Hill: The hill is a sphere thats been sculpted using fbm, toolbox functions, and some transformations of input positions. I use two different fbm functions to preturb the y coordinate of the position used to differentiate between grass, dirt, and sand, which give the wavy lines between the transitions. Then, I use a combination of how much the points are facing camera and how much they're facing the light (found with dot products) to shade the different features. I tried to shade them similarly enough that they're cohesive, but differently enough that the color changes don't always line up for the different types of material on the hill.
Clouds: Each cloud is the same set of spheres preturbed with fbm which is based on position.
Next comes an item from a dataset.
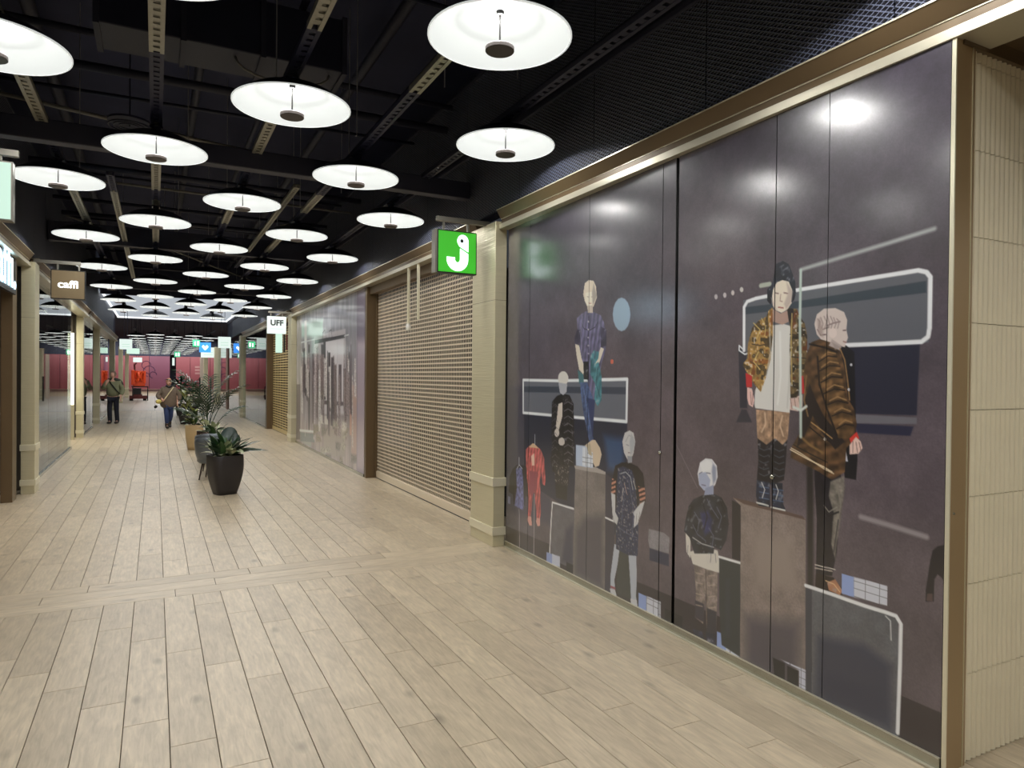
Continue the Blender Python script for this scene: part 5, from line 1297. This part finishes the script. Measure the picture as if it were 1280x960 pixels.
def face(root, k, hx, hy, hz, hairm, longh=False, turn=0):
    e = thing  # keep parts under the person
    hd_ = MB(); rows = 14
    V = []; Fc = []; n = 20
    for i in range(rows+1):
        a = -pi/2+i/rows*pi; z = math.sin(a)*.118; r = math.cos(a)
        for j in range(n):
            b = 2*pi*j/n; x = math.cos(b)*r*.076; y = math.sin(b)*r*.098
            if z < -.03: y = y*(1-.25*(-z-.03)/.09) - .008; x *= 1-.28*(-z-.03)/.09
            V.append((x, y, z))
    for i in range(rows):
        for j in range(n): Fc.append((i*n+j, i*n+(j+1) % n, (i+1)*n+(j+1) % n, (i+1)*n+j))
    T = Matrix.Translation((hx, hy, hz)) @ Matrix.Rotation(turn, 4, 'Z') @ Matrix.Scale(k, 4)
    def put(V_, F_, name, m):
        return link(bpy.data.objects.new(name, mesh_data(name, [tuple(T @ Vector(v)) for v in V_], F_, m, True)), root)
    put(V, Fc, 'head', M_skin)
    q = MB(); q.add([(-.012, -.092, -.028), (.012, -.092, -.028), (0, -.118, -.026), (0, -.094, .018)], [(0, 1, 2), (0, 2, 3), (1, 3, 2)]); put(q.V, q.F, 'nose', M_skin)
    for s_ in (-1, 1):
        q = MB().lathe([(0, -.008), (.009, 0), (0, .008)], 8); q.V = [(v[0]+s_*.03, v[1]*.6-.088, v[2]+.008) for v in q.V]; put(q.V, q.F, 'eye', M_navy)
        q = MB().lathe([(0, -.024), (.013, 0), (0, .024)], 8); q.V = [(v[0]*.6+s_*.076, v[1]+.005, v[2]-.005) for v in q.V]; put(q.V, q.F, 'ear', M_skin)
    q = MB().box(-.022, .022, -.096, -.088, -.056, -.048); put(q.V, q.F, 'mouth', M_redd)
    V = []; Fc = []
    for i in range(9):
        a = (-.10 if not longh else -.35)*pi+i/8*((.60 if not longh else .85)*pi); z = math.sin(a)*.127+.006; r = math.cos(a)
        for j in range(n):
            b = 2*pi*j/n; x = math.cos(b)*r*.085; y = math.sin(b)*r*.107+.006
            if math.sin(b) < -.35 and z < (.055 if not longh else .035): x *= (.8 if not longh else .98); y = max(y, -.05)*.7
            V.append((x, y, z))
    for i in range(8):
        for j in range(n): Fc.append((i*n+j, i*n+(j+1) % n, (i+1)*n+(j+1) % n, (i+1)*n+j))
    put(V, Fc, 'hair', hairm)
# man
root, P_, k = person((-1.27, 27.2, 0), -.25, 1.76, 'man in olive jacket and dark trousers walking towards the viewer, hand at chin')
body = [P_(0, 0, .95, .12, .09), P_(0, 0, 1.15, .125, .09), P_(0, 0, 1.36, .14, .09), P_(0, 0, 1.50, .06), P_(0, -.01, 1.58, .055),
        P_(-.19, 0, 1.42, .06), P_(-.30, -.08, 1.17, .045), P_(-.14, -.26, 1.36, .035),
        P_(.19, 0, 1.42, .06), P_(.27, .04, 1.14, .045), P_(.25, -.08, .92, .033),
        P_(-.09, 0, .88, .085), P_(-.10, -.05, .50, .058), P_(-.11, .05, .10, .04), P_(-.11, -.10, .04, .035),
        P_(.09, 0, .88, .085), P_(.09, .03, .50, .058), P_(.10, .10, .10, .04), P_(.10, -.04, .04, .035)]
ed = [(0, 1), (1, 2), (2, 3), (3, 4), (2, 5), (5, 6), (6, 7), (2, 8), (8, 9), (9, 10), (0, 11), (11, 12), (12, 13), (13, 14), (0, 15), (15, 16), (16, 17), (17, 18)]
hand(body, ed, 7, (.5, -.1, .85), (.8, .2, -.4), .5); hand(body, ed, 10, (0, -.2, -1), (0, 1, 0), .35)
skin('body', body, ed, M_skin, root)
jk = [P_(0, 0, .88, .22, .16), P_(0, 0, 1.15, .22, .17), P_(0, 0, 1.38, .20, .14), P_(0, 0, 1.50, .09),
      P_(-.20, 0, 1.42, .085), P_(-.30, -.10, 1.17, .08), P_(-.17, -.25, 1.33, .065), P_(.20, 0, 1.42, .085), P_(.29, .04, 1.14, .08), P_(.26, -.07, .97, .065)]
skin('jacket', jk, [(0, 1), (1, 2), (2, 3), (2, 4), (4, 5), (5, 6), (2, 7), (7, 8), (8, 9)], M_olive, root)
sh = [P_(-.19, .01, 1.44, .09), P_(0, .03, 1.50, .10, .09), P_(.19, .01, 1.44, .09), P_(.26, .03, 1.26, .08)]
skin('jacket_yoke', sh, [(0, 1), (1, 2), (2, 3)], M_dkgreen, root)
tr = [P_(0, 0, .90, .15, .12), P_(-.09, 0, .84, .10), P_(-.10, -.05, .50, .08), P_(-.11, .05, .03, .07), P_(.09, 0, .84, .10), P_(.09, .03, .50, .08), P_(.10, .10, .03, .07)]
skin('trousers', tr, [(0, 1), (1, 2), (2, 3), (0, 4), (4, 5), (5, 6)], M_navy, root)
for x_, y_ in ((-.11, .05), (.10, .10)): skin('shoe', [P_(x_, y_+.04, .06, .062, .055), P_(x_, y_-.10, .045, .060, .045), P_(x_, y_-.22, .038, .05, .035)], [(0, 1), (1, 2)], M_shoe, root)
skin('backpack', [P_(.02, .20, .95, .13, .08), P_(.03, .21, 1.2, .15, .09), P_(.03, .19, 1.38, .11, .07)], [(0, 1), (1, 2)], M_jet, root)
MB().tube([P_(-.16, .0, 1.52)[:3], P_(-.02, -.15, 1.36)[:3], P_(.16, -.16, 1.12)[:3], P_(.23, -.05, 1.0)[:3]], .018, 6).obj('bag_strap', M_jet, root)
face(root, k, 0, -.015, 1.665*k, M_hairb, turn=-.5)
# woman
root, P_, k = person((.38, 24.3, 0), .1, 1.56, 'woman in brown checked coat and blue jeans walking beside the planters with a yellow bag')
body = [P_(0, 0, .95, .13, .10), P_(0, 0, 1.15, .13, .10), P_(0, -.01, 1.36, .14, .09), P_(0, -.03, 1.50, .055), P_(0, -.05, 1.57, .05),
        P_(-.18, 0, 1.40, .06), P_(-.30, -.04, 1.15, .045), P_(-.22, -.22, 1.02, .033),
        P_(.18, 0, 1.40, .06), P_(.29, .0, 1.14, .045), P_(.27, -.06, .93, .032),
        P_(-.09, 0, .88, .09), P_(-.07, -.10, .50, .062), P_(-.05, -.02, .10, .04), P_(-.05, -.14, .04, .035),
        P_(.09, 0, .88, .09), P_(.08, .05, .50, .062), P_(.06, .22, .16, .04), P_(.06, .13, .05, .035)]
ed = [(0, 1), (1, 2), (2, 3), (3, 4), (2, 5), (5, 6), (6, 7), (2, 8), (8, 9), (9, 10), (0, 11), (11, 12), (12, 13), (13, 14), (0, 15), (15, 16), (16, 17), (17, 18)]
hand(body, ed, 7, (.3, -.8, -.2), (.6, 0, .7), .6); hand(body, ed, 10, (0, -.1, -1), (0, 1, 0), .4)
skin('body', body, ed, M_skin, root)
ct = [P_(0, 0, .68, .30, .21), P_(0, 0, .95, .30, .22), P_(0, 0, 1.18, .28, .20), P_(0, 0, 1.38, .23, .16), P_(0, -.02, 1.49, .09),
      P_(-.19, 0, 1.40, .085), P_(-.36, -.04, 1.15, .09), P_(-.27, -.21, 1.04, .07), P_(.19, 0, 1.40, .085), P_(.36, 0, 1.14, .09), P_(.31, -.05, .98, .07)]
skin('coat', ct, [(0, 1), (1, 2), (2, 3), (3, 4), (3, 5), (5, 6), (6, 7), (3, 8), (8, 9), (9, 10)], M_coat, root)
tr = [P_(0, 0, .84, .15, .13), P_(-.08, -.03, .76, .10), P_(-.07, -.10, .48, .085), P_(-.05, -.02, .16, .07), P_(.08, 0, .76, .10), P_(.08, .05, .48, .085), P_(.06, .2, .22, .07)]
skin('jeans', tr, [(0, 1), (1, 2), (2, 3), (0, 4), (4, 5), (5, 6)], M_jeans, root)
skin('boot', [P_(-.05, -.0, .26, .075), P_(-.05, -.02, .06, .068), P_(-.05, -.14, .045, .058, .042), P_(-.05, -.23, .038, .046, .034)], [(0, 1), (1, 2), (2, 3)], M_shoe, root)
skin('boot', [P_(.06, .19, .30, .075), P_(.06, .22, .13, .068), P_(.06, .13, .065, .058, .042), P_(.06, .05, .042, .046, .034)], [(0, 1), (1, 2), (2, 3)], M_shoe, root)
MB().tube([P_(.14, -.10, 1.46)[:3], P_(.02, -.20, 1.30)[:3], P_(-.14, -.22, 1.06)[:3], P_(-.22, -.16, .98)[:3]], .016, 6).obj('bag_strap', M_strap, root)
skin('scarf', [P_(-.09, -.05, 1.50, .045), P_(0, -.12, 1.46, .05), P_(.09, -.05, 1.50, .045), P_(0, .06, 1.52, .05)], [(0, 1), (1, 2), (2, 3), (3, 0)], M_jet, root, 1)
face(root, k*1.06, 0, -.06*k, 1.65*k, M_hairl, True, turn=.15)
hb = thing('handbag', 'yellow handbag held low by the woman in the checked coat', 'bag', (.38, 24.3, 0))
skin('bag_body', [(-.30, -.30, .78, .10, .06), (-.27, -.34, .94, .12, .07)], [(0, 1)], M_bagy, hb)
skin('glove', [(-.40, -.28, .66, .045), (-.32, -.30, .74, .05)], [(0, 1)], M_jet, hb, 1)
# enclosing walls behind the viewpoint
sbox('wall_near', 'plain grey wall far behind the viewpoint', 'wall', M_int, -2, 6.2, -6.2, -6, 0, 5.6)
sbox('wall_side', 'plain side wall right of the viewpoint', 'wall', M_int, 6.0, 6.2, -6, 1.9, 0, 5.6)
print('objects', len(bpy.data.objects))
I animate them by changing their center position over time, which also makes their shape morph over time. To shade the clouds I used dot products to find how much points were facing the camera and facing the light, and combined these values (along with a stepped effect) to get cartoon shading that emphasized their shape.
Background sky: For the background I used fbm to mix between two different shades of blue. To get the stepped cartoon look, I multiplied my mix amount by the number of colors I wanted, floored it, and then divided it by number of colors again.
Day/Night: The lighting for the scene moves over time to simulate a day/night cycle. The colors of the various scene features also change in sync with this change.